Could it be influenced by the writers that are one's favorites or the most familiar are from those regions of the two countries?

A number of my favorite books are written by Southern US writers; there are far more from other parts of the country.

There are more New Englanders and Mid/Upper Midwest writers (in origin anyway) among my favorites. Some of the great US(American - more on that in a moment) writers for an extended period were Southern in theme or origin.

Many of the authors that are from the US that have developed a particular style thought of as 'American' are probably far more Southern than others. New England writers or some of the previously menitoned Mid western writers wrote/write about immigrant, international, and topics that are not as geographically influenced.

Referring to just 'English language' writers is a mistake. The US alone has two or three distinct periods of and types of writing that don't entirely overlap. The Puritan/New England/Revolutionary period is one greater theme that slowly led to the antebellum writing. Then there's the emergence of some of the first uniquely American(US) writing in the American Victorian pre-industrial phase. There is industrial and populist which has mostly faded from view becasue of what came next. Tthe 'new' stuff (100 years old in most cases) that is split among representative from various regions of the country. Think Hemingway, Fitzgerald, Wolfe, Lewis, etc. This was the era of the first 'greats' and beginning of the Nobel winners.

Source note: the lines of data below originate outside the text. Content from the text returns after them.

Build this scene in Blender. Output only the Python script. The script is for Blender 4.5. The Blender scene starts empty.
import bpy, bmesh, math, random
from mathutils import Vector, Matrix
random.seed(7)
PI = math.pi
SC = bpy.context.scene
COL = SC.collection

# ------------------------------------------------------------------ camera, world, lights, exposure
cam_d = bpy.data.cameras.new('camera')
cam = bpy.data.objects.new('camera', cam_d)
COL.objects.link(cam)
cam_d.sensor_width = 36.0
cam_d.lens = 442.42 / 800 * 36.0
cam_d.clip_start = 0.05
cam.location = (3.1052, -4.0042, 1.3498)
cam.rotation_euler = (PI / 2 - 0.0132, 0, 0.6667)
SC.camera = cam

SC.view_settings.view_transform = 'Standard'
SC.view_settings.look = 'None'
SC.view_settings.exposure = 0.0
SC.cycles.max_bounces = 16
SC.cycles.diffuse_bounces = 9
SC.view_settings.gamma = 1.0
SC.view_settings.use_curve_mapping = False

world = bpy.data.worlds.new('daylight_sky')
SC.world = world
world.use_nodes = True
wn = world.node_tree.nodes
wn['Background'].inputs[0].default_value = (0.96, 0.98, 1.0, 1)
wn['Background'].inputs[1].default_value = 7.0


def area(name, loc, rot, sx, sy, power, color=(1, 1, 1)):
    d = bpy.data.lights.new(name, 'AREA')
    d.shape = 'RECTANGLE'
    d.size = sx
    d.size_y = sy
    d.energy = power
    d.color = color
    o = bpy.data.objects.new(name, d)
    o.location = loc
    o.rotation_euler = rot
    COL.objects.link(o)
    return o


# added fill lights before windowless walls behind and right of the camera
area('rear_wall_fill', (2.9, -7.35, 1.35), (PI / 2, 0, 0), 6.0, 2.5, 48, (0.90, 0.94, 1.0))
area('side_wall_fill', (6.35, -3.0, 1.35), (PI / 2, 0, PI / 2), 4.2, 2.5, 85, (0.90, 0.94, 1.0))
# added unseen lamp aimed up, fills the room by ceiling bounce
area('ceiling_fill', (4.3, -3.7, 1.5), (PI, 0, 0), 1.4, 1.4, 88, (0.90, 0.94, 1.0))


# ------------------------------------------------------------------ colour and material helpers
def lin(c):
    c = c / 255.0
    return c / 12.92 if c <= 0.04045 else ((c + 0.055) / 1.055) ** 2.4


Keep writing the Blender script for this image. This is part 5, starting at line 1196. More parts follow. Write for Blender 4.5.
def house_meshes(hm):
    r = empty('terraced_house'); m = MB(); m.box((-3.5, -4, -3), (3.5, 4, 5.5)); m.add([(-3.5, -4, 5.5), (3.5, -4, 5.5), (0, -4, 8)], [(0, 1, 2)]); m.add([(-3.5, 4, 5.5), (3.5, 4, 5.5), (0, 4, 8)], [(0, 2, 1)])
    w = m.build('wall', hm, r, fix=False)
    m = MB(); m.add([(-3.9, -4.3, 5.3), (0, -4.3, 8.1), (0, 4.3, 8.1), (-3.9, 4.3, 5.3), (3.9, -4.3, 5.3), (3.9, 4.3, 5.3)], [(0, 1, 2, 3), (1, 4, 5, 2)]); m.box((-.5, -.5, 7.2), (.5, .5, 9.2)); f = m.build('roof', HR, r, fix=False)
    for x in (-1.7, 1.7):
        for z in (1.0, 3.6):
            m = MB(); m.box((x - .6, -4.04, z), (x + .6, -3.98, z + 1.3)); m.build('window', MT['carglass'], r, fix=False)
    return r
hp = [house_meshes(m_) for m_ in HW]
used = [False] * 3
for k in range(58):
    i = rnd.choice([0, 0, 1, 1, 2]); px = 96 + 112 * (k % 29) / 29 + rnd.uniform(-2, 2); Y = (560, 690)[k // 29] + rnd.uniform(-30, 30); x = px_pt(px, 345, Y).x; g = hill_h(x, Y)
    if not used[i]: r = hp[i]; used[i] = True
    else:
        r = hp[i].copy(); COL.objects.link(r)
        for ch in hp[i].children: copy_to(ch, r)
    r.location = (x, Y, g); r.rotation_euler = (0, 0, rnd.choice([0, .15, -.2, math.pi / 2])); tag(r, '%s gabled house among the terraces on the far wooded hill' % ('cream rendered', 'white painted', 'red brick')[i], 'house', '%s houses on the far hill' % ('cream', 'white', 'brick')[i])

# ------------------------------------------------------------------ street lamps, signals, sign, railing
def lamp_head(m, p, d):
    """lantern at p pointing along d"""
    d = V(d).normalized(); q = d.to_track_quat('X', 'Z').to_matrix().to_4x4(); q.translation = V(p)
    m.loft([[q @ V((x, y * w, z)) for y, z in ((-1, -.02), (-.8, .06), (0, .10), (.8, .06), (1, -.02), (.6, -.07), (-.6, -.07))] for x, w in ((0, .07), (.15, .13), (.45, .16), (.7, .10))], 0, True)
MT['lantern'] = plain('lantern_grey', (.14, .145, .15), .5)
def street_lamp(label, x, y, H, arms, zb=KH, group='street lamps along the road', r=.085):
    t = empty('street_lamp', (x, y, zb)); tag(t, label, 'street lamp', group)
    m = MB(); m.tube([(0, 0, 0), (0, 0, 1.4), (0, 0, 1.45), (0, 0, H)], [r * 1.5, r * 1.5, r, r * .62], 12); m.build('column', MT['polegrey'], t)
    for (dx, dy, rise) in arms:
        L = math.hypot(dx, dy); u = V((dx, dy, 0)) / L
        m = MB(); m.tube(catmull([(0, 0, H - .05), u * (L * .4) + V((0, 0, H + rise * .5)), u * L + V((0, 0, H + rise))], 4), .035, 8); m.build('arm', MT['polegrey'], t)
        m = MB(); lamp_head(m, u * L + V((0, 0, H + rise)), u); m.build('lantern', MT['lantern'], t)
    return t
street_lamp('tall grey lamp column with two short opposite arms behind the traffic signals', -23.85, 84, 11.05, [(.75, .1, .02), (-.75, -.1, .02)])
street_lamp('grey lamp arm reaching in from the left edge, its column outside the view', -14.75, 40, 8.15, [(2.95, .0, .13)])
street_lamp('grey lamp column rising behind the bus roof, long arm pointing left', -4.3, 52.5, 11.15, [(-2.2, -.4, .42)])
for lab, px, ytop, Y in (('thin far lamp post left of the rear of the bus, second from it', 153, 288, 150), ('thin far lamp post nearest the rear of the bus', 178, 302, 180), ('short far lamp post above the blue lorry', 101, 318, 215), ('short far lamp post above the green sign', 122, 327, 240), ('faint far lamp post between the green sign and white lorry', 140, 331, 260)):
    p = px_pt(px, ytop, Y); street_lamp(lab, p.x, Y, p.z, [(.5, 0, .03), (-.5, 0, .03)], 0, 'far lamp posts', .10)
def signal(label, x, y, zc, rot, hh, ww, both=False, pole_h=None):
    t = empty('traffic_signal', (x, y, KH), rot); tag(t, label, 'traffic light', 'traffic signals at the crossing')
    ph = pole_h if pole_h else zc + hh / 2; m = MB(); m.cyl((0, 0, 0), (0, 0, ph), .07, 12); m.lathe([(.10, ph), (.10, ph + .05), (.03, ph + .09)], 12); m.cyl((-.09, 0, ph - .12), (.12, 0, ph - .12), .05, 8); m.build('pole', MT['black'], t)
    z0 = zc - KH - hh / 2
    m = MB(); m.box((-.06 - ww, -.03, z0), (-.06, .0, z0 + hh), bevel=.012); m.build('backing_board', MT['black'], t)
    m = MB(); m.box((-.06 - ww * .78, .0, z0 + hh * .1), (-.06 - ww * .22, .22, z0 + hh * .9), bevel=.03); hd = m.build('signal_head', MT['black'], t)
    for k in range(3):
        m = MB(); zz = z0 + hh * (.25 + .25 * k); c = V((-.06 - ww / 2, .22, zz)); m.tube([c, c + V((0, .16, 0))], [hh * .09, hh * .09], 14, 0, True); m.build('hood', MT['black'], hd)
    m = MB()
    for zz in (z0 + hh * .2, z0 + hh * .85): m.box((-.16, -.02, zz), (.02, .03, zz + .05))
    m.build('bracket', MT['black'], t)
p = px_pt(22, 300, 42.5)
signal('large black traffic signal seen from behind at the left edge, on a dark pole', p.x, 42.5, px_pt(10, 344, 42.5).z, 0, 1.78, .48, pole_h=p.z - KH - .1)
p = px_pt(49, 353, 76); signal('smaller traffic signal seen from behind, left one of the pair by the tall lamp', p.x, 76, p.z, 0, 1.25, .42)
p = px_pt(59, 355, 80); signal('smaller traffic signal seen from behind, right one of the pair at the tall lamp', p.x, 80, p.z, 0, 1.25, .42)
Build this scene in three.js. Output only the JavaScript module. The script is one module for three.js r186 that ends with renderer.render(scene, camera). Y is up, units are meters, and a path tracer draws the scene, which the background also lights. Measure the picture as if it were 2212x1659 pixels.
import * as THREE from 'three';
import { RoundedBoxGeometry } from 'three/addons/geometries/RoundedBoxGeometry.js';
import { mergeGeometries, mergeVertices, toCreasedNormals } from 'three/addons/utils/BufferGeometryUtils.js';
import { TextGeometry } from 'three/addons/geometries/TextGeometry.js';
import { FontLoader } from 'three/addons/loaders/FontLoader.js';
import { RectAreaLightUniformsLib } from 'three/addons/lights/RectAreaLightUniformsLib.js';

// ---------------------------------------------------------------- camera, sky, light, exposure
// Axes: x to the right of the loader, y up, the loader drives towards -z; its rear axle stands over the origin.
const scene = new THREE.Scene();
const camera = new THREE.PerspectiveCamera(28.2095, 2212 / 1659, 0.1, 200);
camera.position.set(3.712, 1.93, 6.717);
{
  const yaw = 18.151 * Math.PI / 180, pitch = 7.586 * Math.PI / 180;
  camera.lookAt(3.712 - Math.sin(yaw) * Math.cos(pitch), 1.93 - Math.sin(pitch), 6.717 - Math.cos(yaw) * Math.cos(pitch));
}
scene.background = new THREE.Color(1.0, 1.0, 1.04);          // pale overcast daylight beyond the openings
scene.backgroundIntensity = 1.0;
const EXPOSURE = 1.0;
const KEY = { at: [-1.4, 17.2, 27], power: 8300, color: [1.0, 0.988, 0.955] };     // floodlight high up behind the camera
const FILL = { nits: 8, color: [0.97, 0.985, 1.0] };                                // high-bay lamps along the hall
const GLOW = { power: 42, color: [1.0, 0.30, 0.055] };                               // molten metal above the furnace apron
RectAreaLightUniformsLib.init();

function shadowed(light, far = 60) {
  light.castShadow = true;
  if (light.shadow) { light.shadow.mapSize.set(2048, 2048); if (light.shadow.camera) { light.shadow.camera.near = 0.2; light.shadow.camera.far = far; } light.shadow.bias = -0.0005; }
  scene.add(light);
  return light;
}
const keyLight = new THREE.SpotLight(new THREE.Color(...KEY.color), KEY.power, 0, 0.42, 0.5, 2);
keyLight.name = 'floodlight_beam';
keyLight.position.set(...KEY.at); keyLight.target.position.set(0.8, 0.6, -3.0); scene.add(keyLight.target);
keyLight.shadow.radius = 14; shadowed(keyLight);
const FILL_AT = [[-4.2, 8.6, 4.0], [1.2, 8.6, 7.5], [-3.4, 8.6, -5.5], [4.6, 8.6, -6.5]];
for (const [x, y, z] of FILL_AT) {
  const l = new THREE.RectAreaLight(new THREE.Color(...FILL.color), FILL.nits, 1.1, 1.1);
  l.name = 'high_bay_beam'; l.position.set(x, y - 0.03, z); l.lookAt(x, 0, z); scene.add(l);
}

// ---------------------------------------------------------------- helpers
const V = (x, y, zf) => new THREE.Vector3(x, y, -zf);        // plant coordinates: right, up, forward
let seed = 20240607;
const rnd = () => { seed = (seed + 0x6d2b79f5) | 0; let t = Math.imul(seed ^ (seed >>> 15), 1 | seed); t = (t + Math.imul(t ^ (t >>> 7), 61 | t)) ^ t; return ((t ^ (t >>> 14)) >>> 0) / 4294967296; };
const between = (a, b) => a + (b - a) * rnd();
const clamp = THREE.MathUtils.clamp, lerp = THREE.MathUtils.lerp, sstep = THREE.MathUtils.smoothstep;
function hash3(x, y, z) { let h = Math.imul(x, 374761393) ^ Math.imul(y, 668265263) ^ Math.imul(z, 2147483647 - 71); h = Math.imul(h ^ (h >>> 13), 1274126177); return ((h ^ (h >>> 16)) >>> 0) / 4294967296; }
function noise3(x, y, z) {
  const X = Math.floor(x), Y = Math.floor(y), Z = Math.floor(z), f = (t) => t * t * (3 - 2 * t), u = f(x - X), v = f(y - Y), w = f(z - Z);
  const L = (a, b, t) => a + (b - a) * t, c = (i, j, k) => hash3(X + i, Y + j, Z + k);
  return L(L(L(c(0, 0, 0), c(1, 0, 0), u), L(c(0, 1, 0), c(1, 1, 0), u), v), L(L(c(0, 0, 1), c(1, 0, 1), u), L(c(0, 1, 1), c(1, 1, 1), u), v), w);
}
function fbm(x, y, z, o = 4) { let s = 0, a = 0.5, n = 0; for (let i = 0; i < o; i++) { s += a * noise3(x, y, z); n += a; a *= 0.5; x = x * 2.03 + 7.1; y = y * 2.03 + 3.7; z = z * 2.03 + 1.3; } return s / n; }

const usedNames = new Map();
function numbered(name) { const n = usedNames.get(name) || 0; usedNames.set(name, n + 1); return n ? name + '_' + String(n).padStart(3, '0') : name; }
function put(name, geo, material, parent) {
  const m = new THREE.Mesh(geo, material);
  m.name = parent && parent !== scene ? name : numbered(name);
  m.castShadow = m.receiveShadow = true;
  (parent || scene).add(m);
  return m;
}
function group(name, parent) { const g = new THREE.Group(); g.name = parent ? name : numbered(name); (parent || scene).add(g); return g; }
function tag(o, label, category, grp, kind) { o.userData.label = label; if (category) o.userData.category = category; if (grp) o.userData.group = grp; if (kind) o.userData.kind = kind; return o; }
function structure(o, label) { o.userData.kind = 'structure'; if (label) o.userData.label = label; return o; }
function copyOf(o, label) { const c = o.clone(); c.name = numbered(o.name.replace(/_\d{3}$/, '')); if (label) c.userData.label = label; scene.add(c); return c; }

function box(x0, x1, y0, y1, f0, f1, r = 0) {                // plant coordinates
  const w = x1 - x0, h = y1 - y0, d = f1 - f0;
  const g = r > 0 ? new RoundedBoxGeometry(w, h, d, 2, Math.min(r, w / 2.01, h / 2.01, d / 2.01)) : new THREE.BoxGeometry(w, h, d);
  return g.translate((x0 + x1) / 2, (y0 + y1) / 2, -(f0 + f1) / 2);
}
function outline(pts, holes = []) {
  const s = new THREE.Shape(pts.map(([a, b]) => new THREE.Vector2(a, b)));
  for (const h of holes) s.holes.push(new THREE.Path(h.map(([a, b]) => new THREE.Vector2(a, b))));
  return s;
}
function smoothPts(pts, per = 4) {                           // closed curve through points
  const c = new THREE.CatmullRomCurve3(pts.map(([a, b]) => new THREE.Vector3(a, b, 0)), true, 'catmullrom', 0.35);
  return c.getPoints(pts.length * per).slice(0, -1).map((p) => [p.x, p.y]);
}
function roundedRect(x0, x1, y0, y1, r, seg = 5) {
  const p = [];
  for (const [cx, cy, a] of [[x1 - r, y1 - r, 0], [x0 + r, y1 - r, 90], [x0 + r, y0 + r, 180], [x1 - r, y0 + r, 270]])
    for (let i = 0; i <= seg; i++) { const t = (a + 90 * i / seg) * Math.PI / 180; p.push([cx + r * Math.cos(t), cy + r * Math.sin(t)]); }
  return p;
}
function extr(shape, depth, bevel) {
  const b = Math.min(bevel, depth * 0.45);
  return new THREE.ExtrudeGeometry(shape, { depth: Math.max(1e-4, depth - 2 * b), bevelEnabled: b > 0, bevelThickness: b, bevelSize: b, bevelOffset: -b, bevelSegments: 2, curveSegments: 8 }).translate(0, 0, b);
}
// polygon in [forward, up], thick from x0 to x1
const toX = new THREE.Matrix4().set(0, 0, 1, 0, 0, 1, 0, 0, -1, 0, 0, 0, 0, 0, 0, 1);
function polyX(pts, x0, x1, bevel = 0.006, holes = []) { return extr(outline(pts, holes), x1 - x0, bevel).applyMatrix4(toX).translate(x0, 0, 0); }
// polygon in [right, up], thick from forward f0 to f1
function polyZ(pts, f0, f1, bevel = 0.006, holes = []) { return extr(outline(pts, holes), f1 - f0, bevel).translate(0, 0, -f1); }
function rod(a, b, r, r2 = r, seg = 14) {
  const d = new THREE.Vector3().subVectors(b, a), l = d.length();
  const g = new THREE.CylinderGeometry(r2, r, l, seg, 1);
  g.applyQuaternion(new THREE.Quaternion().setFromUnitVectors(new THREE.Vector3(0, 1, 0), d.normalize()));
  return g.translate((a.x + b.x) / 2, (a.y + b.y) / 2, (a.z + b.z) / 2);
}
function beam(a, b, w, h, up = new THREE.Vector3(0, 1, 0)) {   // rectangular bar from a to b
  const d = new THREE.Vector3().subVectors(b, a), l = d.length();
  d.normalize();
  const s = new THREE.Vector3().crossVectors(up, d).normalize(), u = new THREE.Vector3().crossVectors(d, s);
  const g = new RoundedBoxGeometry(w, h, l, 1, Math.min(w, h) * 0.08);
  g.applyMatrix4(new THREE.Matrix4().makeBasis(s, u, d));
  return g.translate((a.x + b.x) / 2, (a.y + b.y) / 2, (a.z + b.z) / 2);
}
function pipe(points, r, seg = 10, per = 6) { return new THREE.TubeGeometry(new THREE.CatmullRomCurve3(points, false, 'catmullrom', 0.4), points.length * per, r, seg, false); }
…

There are the writers of Southern background, birth/childhood at least who wound up successful in the west writing about themes that perhaps Southern tinged were not at all about what most US residents really thing of as the South. Think Faulkner who had to go to California and work in the film Industry to acheive fame. Steinbeck while a Californian is thought of as southern tinged at times becasue of his rural and populist themes. But he, Steinbeck isn't southern at all.

For anecdotal chucle, a favorite read from a Canadian author is from the writer Gordon R. Dickson, he's from Edmonton. Go figure . . .

Well, the country with the largest English speaking population is India! Of course as a percentage of our 1.2 billion people the English speakers are quite limited, yet they are overwhelmingly the largest in numbers.
These days there has been a proliferation of regional books - some of these have an universal appeal, even as the story-line is regional in nature.